What to leave at home –

  • Jewelry – Ask yourself why you want to wear it and if that’s the  message you want to broadcast.  Displaying  wealth with jewelry or fancy electronics can set you up as a mark for  theft.  For most Ticos, your Ipod is  worth more than a month’s salary.  And, we  “travelers” like to commune with local people rather than set ourselves apart.
  • A coat – Throughout the country and throughout the year,  temperatures range from the low 80’to the high 90’s.  I have lived in Samara for 5 years now and I  have never needed sleeves at the beach, even at night.  (Could be an age thing, but . . . )  A light, rain-proof wind breaker will suffice
    for the mountains or San Jose, where it can get down into the lower 60’s.  A poncho or umbrella for rain.
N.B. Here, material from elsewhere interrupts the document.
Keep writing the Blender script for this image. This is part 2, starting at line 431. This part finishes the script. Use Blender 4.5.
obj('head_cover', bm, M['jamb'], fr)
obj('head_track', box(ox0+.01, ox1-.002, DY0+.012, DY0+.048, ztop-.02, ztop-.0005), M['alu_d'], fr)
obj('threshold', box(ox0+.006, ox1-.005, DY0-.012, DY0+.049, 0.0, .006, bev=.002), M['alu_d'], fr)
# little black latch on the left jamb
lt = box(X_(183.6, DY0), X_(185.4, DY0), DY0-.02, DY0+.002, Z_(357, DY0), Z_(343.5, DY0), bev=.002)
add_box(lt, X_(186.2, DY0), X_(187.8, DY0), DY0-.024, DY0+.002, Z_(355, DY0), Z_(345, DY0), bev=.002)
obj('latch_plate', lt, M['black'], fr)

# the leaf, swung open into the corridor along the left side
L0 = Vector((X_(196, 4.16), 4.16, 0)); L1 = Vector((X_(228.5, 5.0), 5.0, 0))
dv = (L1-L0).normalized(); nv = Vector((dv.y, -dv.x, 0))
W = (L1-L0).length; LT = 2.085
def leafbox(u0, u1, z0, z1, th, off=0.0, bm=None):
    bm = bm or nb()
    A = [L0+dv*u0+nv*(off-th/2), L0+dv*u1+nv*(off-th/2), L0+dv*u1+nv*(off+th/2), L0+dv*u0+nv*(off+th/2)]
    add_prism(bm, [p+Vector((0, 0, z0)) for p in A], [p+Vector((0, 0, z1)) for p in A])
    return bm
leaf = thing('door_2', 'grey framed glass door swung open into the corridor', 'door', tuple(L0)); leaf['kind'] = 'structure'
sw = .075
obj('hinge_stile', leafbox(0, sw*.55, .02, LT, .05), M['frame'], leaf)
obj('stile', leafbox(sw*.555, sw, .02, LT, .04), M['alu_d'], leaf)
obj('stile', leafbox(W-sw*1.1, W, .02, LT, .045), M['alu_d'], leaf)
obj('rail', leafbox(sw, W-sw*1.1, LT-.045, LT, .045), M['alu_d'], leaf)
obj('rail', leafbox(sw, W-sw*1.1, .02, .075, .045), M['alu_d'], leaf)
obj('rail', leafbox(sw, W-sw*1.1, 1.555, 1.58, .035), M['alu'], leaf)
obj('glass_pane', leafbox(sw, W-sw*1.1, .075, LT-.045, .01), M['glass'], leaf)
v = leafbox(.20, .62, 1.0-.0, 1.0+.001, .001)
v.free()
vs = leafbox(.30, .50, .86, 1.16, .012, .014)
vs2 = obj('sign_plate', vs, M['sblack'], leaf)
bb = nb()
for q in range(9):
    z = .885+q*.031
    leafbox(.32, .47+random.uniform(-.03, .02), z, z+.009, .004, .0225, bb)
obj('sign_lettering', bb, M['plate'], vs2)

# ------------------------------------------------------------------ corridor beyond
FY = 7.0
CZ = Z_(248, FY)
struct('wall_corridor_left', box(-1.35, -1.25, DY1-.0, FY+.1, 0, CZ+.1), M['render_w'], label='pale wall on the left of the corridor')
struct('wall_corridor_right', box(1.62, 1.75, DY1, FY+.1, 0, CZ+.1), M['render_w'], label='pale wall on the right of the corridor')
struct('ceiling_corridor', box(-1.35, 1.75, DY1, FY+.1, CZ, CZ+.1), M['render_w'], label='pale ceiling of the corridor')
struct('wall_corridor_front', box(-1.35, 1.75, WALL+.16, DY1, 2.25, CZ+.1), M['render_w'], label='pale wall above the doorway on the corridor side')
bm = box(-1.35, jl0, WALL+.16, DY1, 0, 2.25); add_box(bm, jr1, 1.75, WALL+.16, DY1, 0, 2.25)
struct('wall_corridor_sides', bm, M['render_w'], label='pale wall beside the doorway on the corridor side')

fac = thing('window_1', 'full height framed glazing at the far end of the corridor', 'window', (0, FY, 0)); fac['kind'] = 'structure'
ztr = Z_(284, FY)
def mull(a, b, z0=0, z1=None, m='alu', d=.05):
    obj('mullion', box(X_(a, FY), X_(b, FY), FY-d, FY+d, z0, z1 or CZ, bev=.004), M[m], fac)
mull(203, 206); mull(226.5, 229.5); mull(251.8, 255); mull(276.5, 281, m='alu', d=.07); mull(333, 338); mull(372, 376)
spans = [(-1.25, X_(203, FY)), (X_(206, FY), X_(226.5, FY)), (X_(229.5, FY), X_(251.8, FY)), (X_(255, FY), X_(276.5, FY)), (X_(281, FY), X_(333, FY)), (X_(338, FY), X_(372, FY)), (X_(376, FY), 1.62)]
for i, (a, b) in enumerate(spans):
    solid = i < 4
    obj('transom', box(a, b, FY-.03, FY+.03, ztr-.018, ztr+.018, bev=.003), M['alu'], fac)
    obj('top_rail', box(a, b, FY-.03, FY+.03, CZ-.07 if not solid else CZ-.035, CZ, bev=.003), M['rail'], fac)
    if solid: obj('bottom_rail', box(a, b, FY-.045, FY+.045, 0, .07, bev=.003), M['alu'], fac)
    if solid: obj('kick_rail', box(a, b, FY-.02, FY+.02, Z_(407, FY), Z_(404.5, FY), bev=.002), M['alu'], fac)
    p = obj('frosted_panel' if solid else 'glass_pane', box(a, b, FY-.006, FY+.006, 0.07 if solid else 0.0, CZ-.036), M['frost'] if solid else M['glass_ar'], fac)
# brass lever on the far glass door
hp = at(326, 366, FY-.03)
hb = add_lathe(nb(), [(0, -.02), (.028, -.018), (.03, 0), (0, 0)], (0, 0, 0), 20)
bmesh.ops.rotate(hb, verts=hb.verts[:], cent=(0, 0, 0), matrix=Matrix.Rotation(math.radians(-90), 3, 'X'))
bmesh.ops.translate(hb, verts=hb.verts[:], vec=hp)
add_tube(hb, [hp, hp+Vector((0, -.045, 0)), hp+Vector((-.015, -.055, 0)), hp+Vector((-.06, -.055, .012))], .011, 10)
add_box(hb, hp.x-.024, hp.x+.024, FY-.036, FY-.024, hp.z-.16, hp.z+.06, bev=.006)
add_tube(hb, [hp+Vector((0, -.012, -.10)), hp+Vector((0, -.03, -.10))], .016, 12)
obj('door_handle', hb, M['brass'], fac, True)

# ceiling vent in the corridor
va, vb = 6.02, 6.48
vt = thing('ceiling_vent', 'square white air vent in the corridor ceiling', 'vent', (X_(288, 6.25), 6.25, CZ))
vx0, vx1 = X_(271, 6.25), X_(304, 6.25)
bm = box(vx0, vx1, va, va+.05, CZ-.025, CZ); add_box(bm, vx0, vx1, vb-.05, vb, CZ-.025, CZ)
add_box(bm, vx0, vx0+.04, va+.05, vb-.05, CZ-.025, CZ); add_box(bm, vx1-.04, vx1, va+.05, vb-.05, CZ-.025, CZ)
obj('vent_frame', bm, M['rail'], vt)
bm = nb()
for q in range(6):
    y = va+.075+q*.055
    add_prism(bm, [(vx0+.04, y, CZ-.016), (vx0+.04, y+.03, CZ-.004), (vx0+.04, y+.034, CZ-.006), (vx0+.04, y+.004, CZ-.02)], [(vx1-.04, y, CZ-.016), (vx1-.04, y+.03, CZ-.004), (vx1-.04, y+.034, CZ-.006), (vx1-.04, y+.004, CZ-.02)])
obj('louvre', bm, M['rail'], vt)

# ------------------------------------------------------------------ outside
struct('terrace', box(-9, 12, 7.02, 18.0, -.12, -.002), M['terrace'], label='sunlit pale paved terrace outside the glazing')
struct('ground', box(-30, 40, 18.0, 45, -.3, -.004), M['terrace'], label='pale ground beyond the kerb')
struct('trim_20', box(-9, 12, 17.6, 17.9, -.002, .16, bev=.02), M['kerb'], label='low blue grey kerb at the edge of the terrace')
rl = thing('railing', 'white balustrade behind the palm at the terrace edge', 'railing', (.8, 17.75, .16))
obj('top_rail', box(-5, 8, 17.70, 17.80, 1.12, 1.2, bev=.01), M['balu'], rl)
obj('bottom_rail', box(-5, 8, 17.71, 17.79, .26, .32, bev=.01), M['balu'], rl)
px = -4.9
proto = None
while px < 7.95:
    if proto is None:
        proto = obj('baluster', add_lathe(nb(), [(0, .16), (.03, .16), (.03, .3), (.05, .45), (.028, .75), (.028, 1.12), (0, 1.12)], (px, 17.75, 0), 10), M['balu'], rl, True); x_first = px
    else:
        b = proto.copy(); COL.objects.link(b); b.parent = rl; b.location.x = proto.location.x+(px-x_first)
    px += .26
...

  • Dressy dinner clothes – Just say “No!” to formality.
  • Travellers checks – Those days are just gone.  Businesses won’t take them and changing them
    in banks will be slow.
  • Costa Rican colones – Don’t pay outrageous commissions at your  airport or bank, to change money in advance.   You can do it at any Costa Rican bank for no fee.  Most businesses, including gas stations, will  accept US dollars and give you a fair rate, so you’ll be okay for a few  kilometers till you find a bank.  Probably not Euros or Canadian dollars.
  • Too  many clothes – Most of our guests tell us they brought too much.  Tico dress is very relaxed.  You won’t be out-of-place in shorts anywhere  at the beach, any time of day.  A little more formal in the highlands or city means long pants or a skirt.  Even very tight and very short skirts are more
    acceptable than shorts in town.  But you won’t need more than 2-3 pairs.  There is  a washer and a drier at the house.
  • Book light – Although many Tico hotels don’t have bedside lamps, we do at Casa Mango and Casa Papaya.  But, you’ll probably be too tired to read anyway.
  • Voltage converter – Costa Rica is 110 volts, wired as in the U.S and Canada.  If you have 220 volt equipment or different style plugs you’ll need to bring appropriate adaptors.